Prof. Nicola Femminella

Di recente è stato istituito il Reddito della Libertà che, al di là del titolo enfatico assegnatogli, prevede  400.00 euro mensili, cifra massima erogabile. Vale per un anno ed è concesso, solo se la donna è seguita da un centro antiviolenza, riconosciuto dalla Regione di residenza. Con tale misura la donna dovrebbe provvedere alle spese scolastiche dei figli minori e procurarsi una abitazione autonoma. È del tutto evidente l’insufficienza del provvedimento e non so, se avveduto e disposto dopo un’analisi seria e responsabile della misura adottata. Anche perché migliaia di donne non denunciano gravi abusi e violenze di ogni tipo per motivi vari.

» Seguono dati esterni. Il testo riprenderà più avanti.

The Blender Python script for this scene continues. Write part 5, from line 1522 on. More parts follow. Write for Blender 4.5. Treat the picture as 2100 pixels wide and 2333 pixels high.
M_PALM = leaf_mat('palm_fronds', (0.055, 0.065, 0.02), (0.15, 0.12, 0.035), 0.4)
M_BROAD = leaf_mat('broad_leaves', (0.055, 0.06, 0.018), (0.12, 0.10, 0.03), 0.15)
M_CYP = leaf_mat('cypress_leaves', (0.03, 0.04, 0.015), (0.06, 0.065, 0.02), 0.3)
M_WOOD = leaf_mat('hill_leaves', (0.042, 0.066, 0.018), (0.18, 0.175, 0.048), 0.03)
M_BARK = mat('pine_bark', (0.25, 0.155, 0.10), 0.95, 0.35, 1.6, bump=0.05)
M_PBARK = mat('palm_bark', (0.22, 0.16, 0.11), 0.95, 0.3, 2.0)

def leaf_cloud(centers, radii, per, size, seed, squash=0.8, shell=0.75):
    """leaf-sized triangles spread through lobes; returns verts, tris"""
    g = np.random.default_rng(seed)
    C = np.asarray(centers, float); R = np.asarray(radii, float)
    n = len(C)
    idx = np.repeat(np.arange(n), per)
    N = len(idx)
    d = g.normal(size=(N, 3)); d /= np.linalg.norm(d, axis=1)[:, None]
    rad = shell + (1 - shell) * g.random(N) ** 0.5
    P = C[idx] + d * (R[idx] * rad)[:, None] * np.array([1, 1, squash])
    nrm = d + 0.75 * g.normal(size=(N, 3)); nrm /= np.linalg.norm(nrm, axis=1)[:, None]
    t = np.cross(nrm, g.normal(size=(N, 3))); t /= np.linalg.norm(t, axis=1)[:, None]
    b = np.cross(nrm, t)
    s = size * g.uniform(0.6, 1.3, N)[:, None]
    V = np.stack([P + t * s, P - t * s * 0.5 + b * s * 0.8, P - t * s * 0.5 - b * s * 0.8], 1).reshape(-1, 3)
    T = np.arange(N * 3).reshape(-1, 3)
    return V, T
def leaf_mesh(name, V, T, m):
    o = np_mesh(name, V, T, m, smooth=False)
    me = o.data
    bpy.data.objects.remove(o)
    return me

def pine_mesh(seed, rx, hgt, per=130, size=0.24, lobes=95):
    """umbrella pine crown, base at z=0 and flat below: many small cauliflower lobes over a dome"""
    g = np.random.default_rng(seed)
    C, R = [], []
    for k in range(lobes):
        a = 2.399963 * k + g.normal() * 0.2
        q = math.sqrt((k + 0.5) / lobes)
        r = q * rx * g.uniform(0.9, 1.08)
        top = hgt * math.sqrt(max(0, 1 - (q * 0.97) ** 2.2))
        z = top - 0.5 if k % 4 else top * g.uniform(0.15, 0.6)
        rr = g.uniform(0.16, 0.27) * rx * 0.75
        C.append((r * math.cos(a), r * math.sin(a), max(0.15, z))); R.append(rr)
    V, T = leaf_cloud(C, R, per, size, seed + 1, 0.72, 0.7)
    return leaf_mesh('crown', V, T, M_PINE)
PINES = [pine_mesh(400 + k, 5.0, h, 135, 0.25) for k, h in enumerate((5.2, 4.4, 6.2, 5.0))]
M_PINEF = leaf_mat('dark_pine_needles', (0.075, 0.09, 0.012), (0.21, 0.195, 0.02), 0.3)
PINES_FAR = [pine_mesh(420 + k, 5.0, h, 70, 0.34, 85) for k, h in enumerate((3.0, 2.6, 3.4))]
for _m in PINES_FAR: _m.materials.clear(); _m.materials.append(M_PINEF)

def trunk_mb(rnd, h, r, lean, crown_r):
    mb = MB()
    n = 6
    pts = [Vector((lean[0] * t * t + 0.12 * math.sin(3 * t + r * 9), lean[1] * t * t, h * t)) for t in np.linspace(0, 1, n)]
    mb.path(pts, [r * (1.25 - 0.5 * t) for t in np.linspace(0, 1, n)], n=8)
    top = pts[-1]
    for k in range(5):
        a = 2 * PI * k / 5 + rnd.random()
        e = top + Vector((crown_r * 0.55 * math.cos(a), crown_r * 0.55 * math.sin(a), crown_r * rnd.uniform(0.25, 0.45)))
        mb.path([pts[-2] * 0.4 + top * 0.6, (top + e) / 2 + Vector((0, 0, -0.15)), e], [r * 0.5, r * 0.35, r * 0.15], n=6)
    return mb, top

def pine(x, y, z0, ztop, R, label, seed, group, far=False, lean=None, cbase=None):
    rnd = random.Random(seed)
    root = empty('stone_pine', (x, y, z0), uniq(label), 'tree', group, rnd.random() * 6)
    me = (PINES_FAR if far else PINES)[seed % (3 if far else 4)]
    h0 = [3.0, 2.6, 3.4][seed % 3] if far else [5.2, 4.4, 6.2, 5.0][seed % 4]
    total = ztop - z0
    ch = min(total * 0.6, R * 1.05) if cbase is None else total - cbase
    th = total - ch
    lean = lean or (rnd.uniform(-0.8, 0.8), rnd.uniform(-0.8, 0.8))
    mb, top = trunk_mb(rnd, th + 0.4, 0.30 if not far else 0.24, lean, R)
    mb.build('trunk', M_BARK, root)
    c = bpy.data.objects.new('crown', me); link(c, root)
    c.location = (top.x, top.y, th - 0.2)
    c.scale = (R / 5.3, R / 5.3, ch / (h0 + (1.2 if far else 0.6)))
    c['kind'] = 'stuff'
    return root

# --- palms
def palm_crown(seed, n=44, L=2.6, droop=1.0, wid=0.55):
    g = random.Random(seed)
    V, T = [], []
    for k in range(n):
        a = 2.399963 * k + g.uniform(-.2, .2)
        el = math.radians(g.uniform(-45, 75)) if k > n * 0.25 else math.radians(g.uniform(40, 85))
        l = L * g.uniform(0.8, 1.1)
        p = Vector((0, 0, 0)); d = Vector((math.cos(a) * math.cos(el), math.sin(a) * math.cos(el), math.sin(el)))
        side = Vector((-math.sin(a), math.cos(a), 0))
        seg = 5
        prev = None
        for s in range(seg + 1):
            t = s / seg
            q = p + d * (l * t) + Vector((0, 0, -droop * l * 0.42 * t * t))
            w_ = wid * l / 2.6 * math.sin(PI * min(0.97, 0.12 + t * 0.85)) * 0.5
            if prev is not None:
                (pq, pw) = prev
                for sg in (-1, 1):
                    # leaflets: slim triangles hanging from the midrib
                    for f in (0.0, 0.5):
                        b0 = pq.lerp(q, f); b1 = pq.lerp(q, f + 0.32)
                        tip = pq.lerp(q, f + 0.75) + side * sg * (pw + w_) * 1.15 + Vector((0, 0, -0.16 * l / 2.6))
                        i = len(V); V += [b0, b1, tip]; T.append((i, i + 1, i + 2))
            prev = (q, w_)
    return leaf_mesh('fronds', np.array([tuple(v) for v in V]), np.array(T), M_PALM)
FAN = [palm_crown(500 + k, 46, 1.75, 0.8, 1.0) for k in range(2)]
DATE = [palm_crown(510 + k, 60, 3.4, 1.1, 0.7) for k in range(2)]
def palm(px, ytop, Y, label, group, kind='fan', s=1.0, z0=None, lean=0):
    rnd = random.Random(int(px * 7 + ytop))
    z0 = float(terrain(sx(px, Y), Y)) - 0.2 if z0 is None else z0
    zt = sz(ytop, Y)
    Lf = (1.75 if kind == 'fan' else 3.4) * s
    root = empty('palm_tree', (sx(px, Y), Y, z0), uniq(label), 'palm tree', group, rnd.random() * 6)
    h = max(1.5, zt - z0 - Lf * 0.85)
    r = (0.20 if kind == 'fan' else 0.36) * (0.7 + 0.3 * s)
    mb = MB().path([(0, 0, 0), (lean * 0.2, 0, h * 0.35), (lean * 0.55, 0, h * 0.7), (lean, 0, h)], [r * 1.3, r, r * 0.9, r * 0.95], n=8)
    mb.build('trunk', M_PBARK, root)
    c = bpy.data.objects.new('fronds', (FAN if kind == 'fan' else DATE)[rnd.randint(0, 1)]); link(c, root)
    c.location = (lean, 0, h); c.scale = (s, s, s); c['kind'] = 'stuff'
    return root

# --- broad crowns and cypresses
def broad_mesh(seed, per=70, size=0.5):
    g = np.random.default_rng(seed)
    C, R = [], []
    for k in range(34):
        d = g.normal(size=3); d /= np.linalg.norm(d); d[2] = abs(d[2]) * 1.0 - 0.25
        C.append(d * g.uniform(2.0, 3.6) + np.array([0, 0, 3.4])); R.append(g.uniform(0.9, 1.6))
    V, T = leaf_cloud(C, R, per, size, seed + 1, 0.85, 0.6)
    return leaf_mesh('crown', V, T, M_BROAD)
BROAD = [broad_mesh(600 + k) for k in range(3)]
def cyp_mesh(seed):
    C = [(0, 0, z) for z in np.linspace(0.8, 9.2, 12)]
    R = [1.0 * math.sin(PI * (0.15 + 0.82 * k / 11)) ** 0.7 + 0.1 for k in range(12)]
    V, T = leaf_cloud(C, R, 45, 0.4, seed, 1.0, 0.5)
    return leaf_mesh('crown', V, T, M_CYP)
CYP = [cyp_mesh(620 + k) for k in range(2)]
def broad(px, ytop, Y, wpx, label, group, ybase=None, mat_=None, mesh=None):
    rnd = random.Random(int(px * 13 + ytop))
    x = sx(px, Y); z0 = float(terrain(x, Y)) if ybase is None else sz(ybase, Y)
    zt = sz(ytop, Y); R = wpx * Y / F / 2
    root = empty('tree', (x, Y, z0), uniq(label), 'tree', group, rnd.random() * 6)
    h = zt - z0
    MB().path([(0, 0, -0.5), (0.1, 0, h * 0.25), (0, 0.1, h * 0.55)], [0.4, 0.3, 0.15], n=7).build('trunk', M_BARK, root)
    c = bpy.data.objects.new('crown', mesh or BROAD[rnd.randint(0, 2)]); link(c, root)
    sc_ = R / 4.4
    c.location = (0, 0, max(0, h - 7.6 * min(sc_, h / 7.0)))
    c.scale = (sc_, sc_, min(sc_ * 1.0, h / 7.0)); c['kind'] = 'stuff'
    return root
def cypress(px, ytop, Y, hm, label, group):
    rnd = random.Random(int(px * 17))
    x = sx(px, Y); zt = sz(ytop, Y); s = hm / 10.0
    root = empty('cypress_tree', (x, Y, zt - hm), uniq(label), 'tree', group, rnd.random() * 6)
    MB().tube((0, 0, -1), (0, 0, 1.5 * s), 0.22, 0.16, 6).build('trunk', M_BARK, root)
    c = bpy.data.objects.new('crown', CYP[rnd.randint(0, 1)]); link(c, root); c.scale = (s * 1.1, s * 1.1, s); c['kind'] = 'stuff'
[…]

So, invece, che in Francia, dove il fenomeno drammaticamente si ripropone, Marlène Schiappa, Segretario di Stato francese per le Pari Opportunità tra donne e uomini, dopo aver pronunciato una frase dirompente “Non è accettabile che una donna denunci una, due, cinque, dodici volte e non accada nulla”, ha promosso incontri e studi per un’analisi profonda del problema, volta a individuare le responsabilità e le soluzioni del governo in materia. Dopo le vibrate proteste dei parenti delle vittime, ha preso molteplici iniziative, per sensibilizzare l’opinione pubblica sull’argomento, per alcune delle quali è impegnata anche la moglie del presidente della Repubblica francese Brigitte Macron. Spero tanto che anche nel nostro Paese il tema abbia a ricevere analogo riguardo e che soprattutto veda uomini e donne, gli uni accanto alle altre, combattere l’ardua battaglia contro la sanguinaria follia che erompe, inarrestabile, dall’abisso imperscrutabile, nel quale la mente disperde ogni umana pietà.